White House Correspondent

ONE OF Tony Blair's most trusted party modernisers last night heightened the row over Labour's "control freakery" with a call for all sitting MPs to be vetted by re-selection panels.

Fraser Kemp, the party's former general election co-ordinator, said even cabinet ministers should be subject to Millbank approval.

Mr Kemp, MP for Houghton and Washington East, said the system would root out members who attacked the Government "every five minutes".

The suggestion, backed by senior officials, is likely to be seen as a "softening-up exercise" ahead of a move to introduce the change at the next party conference. MPs would be interviewed by an NEC panel similar to those set up to vet candidates for councils, the Scottish Parliament, Welsh Assembly and London mayoralty.

Critics say the system has been used to block left-wing candidates in Scotland and Wales and will be used to halt Ken Livingstone in London.

Current rules allow MPs to stand again if they get the backing of their local party, but all other Labour candidates face rigorous training and interviews.

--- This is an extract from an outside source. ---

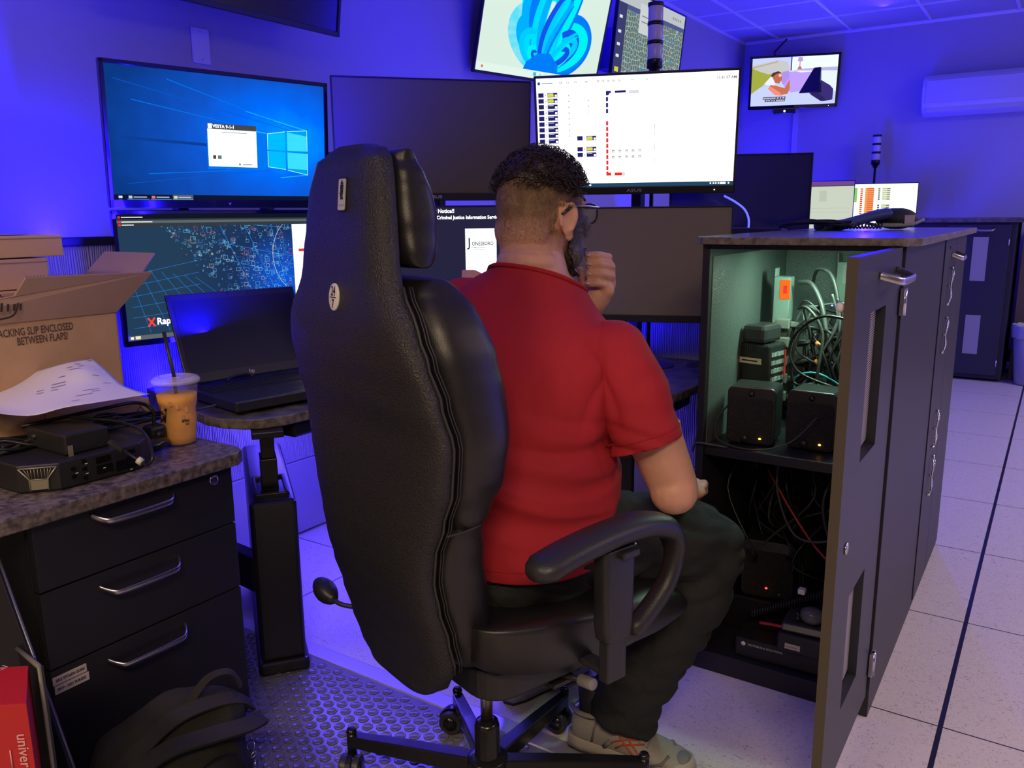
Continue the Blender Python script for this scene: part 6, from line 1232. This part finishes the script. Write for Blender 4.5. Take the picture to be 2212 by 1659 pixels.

Mr Kemp said it was time to end such a system. Vetting panels were "not centralised control, but common sense", he told The Independent. "If we are to be consistent, it has to apply to Westminster MPs ... I look at this from my own history as a party official ... I saw the impact of a few self-indulgent people. They enabled our opponents to paint us as extremist, divided and out-of-touch."

A party spokesman said there were no plans to change the system, because to do so would make "martyrs" out of a handful of difficult MPs.

A backbencher said the plan was sure to cause uproar if Blair supporters tried to push it through the conference. "This would be the worst example of control freakery yet. Has Millbank finally gone mad?"